**CHALLENGE**
Take the lines from the one with "Recreate this scene" through the one with "return (x, y) if z is None else (x, y, z)", both ends kept, and reproduce them exactly without the pictures.

**DATA PROVIDED**
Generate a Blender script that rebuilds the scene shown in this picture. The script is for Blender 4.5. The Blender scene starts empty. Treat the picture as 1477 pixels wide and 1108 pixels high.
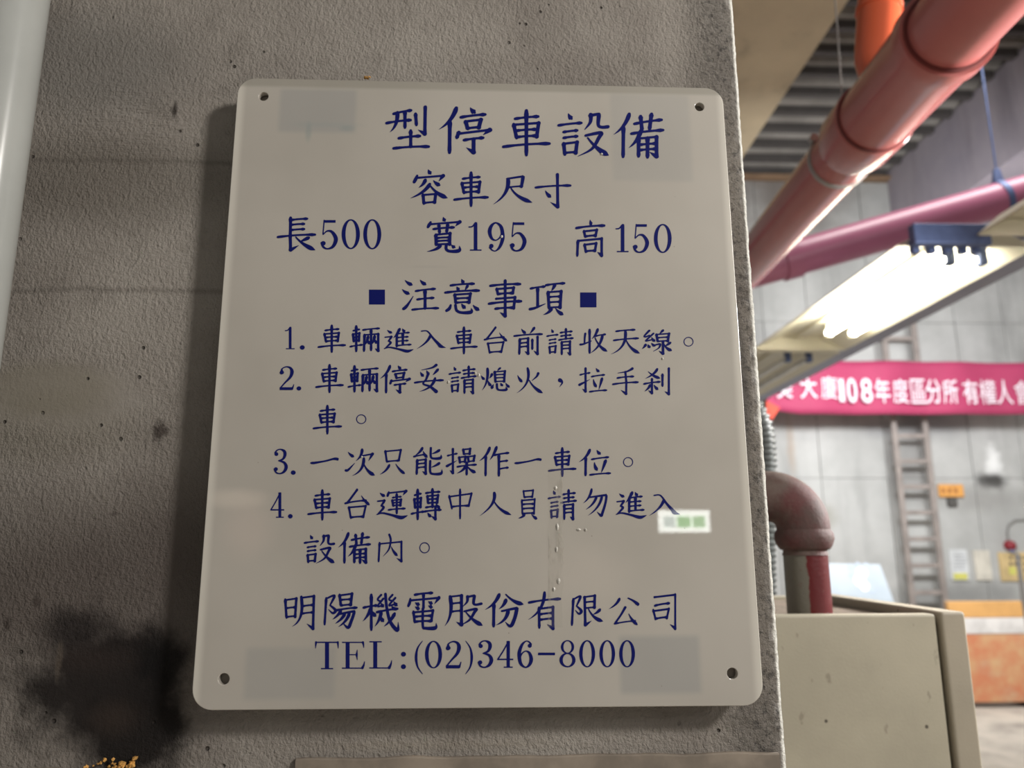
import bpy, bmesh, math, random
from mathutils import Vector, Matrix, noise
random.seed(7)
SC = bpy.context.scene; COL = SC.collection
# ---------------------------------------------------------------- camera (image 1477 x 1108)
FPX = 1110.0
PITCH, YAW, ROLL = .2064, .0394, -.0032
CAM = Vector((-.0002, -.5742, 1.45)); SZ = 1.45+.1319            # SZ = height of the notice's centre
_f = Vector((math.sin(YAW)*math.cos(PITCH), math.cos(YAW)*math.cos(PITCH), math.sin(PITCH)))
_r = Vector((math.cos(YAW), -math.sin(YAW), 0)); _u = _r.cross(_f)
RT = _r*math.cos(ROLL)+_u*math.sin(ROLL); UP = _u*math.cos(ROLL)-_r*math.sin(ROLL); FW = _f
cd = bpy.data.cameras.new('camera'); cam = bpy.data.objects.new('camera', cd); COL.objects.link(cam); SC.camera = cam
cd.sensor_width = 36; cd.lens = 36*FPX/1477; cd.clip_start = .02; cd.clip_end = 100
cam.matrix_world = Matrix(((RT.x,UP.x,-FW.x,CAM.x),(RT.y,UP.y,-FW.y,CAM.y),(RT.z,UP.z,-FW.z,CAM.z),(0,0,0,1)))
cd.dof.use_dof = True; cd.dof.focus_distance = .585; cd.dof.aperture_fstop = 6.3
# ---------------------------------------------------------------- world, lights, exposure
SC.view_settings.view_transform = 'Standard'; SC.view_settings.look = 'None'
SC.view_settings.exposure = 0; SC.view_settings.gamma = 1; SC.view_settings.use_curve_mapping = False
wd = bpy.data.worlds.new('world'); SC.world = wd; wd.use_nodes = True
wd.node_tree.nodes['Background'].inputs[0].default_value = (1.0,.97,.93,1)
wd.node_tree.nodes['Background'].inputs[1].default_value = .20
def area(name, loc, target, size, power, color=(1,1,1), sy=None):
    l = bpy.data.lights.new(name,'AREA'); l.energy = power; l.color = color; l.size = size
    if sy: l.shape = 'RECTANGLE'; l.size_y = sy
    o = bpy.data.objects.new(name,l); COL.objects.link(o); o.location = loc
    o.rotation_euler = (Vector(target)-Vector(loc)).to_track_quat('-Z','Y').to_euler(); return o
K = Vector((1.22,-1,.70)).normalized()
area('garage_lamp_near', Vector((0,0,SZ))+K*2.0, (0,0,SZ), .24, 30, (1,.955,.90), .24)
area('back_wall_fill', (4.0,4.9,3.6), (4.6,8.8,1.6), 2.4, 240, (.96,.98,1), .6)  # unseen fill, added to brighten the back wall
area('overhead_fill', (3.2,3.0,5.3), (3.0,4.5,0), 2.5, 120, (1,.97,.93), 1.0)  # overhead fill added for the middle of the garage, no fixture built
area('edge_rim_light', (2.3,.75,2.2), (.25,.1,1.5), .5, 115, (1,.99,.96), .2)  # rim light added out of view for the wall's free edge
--
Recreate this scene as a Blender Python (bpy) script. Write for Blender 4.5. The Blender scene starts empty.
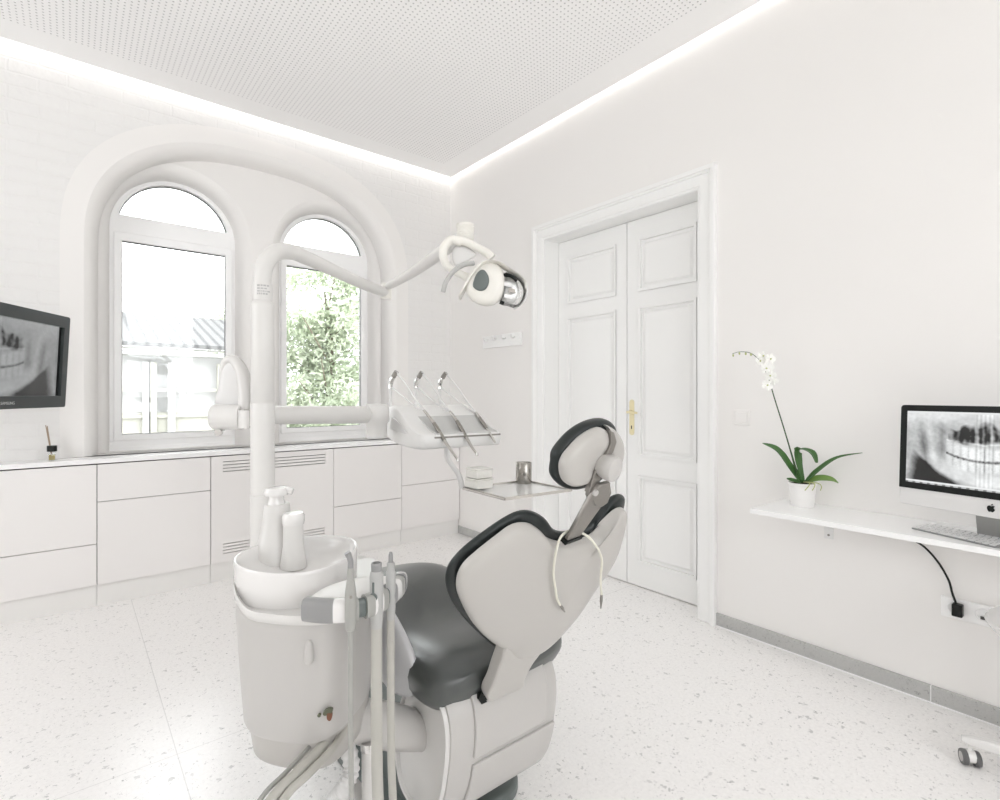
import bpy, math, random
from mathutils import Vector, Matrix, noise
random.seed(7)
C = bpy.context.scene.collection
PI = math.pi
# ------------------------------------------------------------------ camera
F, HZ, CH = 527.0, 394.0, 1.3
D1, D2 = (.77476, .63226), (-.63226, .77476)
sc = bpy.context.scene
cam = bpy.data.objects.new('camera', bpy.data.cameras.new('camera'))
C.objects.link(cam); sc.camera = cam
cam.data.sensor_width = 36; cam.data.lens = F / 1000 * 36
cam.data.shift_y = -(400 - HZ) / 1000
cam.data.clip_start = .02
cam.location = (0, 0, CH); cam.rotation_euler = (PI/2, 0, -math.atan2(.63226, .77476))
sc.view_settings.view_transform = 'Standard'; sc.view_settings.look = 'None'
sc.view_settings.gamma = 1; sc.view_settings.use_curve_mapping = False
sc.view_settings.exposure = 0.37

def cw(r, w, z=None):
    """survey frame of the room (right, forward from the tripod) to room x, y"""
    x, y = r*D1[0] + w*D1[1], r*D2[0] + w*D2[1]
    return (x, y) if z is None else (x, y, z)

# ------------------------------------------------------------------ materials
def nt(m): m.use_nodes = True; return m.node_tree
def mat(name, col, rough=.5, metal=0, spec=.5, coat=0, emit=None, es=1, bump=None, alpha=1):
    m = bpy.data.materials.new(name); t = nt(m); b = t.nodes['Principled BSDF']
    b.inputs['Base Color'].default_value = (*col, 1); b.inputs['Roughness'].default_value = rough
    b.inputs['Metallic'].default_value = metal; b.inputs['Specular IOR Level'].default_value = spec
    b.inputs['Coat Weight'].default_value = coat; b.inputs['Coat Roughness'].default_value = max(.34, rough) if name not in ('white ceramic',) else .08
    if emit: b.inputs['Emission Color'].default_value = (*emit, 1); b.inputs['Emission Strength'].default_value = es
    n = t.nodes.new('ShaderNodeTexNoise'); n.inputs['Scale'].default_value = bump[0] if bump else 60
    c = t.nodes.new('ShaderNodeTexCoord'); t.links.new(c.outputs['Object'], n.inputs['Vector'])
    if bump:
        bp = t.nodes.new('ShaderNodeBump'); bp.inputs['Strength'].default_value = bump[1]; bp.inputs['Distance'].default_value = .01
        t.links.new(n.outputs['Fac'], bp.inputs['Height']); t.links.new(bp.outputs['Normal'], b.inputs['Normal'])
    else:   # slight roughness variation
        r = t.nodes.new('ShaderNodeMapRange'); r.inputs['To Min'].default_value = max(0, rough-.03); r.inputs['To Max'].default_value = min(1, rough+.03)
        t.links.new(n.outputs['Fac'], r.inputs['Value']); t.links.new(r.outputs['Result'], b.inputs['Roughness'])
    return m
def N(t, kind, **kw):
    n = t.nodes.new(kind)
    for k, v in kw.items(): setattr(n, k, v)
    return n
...
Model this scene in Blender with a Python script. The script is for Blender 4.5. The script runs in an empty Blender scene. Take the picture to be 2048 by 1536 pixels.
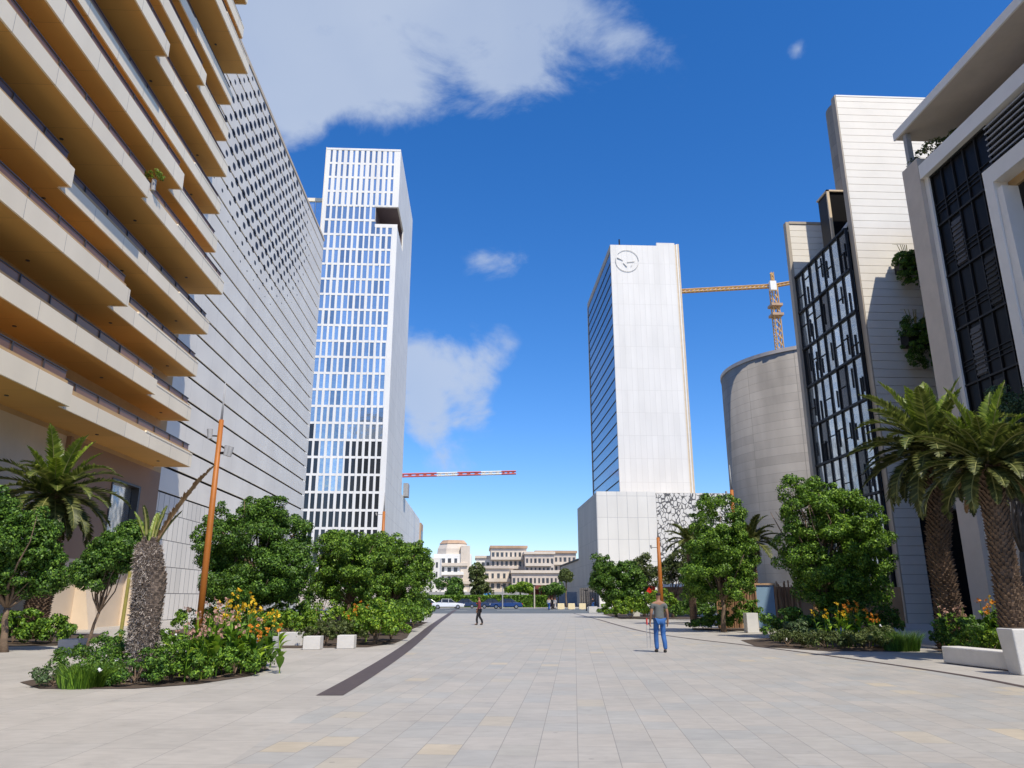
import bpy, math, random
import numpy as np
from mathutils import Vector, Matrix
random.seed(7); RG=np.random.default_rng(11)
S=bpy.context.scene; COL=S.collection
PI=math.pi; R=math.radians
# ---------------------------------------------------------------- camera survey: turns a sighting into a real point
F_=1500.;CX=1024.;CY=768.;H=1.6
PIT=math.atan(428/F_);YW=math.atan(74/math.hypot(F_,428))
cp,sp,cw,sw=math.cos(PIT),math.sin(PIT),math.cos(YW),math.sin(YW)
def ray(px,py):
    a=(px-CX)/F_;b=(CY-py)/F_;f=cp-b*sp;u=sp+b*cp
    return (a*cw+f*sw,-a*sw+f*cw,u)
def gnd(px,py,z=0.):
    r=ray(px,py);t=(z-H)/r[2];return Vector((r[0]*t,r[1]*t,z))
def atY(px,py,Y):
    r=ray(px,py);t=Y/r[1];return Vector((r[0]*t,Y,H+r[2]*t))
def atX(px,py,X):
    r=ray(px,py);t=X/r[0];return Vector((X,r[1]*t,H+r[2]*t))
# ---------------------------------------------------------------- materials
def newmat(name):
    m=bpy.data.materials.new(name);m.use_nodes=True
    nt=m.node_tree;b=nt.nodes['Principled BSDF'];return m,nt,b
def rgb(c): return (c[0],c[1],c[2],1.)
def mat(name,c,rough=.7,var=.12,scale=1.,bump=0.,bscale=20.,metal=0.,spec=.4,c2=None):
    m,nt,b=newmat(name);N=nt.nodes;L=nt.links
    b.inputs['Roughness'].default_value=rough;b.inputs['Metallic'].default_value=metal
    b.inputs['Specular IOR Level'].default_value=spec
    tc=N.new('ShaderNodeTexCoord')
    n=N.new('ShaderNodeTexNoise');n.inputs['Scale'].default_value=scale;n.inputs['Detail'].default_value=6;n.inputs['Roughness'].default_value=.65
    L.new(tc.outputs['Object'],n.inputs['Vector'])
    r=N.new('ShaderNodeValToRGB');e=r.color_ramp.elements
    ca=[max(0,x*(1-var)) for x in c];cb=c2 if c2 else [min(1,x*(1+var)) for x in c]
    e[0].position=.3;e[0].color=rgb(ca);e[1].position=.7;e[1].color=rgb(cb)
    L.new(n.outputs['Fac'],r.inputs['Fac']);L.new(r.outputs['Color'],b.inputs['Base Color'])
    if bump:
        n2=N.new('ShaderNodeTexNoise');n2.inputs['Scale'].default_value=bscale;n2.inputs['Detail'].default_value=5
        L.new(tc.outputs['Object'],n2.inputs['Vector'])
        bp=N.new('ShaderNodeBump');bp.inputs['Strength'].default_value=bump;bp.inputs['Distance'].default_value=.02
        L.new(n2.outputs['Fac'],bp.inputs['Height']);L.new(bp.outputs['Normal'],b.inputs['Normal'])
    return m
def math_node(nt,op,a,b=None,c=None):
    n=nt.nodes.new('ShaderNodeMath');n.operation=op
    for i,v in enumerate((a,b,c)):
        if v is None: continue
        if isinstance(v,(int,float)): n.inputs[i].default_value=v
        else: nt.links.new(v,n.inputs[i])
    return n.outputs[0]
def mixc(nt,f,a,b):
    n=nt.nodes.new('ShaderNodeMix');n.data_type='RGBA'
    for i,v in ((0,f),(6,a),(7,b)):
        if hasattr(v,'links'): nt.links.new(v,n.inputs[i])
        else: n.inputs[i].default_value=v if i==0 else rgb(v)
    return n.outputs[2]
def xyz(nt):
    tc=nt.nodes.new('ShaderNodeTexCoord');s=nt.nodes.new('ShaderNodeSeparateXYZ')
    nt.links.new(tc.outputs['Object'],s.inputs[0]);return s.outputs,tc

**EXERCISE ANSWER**
Recreate this scene as a Blender Python (bpy) script. Write for Blender 4.5. The Blender scene starts empty.
import bpy, math, random
from mathutils import Vector, Matrix, noise
random.seed(7)
C = bpy.context.scene.collection
PI = math.pi
# ------------------------------------------------------------------ camera
F, HZ, CH = 527.0, 394.0, 1.3
D1, D2 = (.77476, .63226), (-.63226, .77476)
sc = bpy.context.scene
cam = bpy.data.objects.new('camera', bpy.data.cameras.new('camera'))
C.objects.link(cam); sc.camera = cam
cam.data.sensor_width = 36; cam.data.lens = F / 1000 * 36
cam.data.shift_y = -(400 - HZ) / 1000
cam.data.clip_start = .02
cam.location = (0, 0, CH); cam.rotation_euler = (PI/2, 0, -math.atan2(.63226, .77476))
sc.view_settings.view_transform = 'Standard'; sc.view_settings.look = 'None'
sc.view_settings.gamma = 1; sc.view_settings.use_curve_mapping = False
sc.view_settings.exposure = 0.37

def cw(r, w, z=None):
    """survey frame of the room (right, forward from the tripod) to room x, y"""
    x, y = r*D1[0] + w*D1[1], r*D2[0] + w*D2[1]
    return (x, y) if z is None else (x, y, z)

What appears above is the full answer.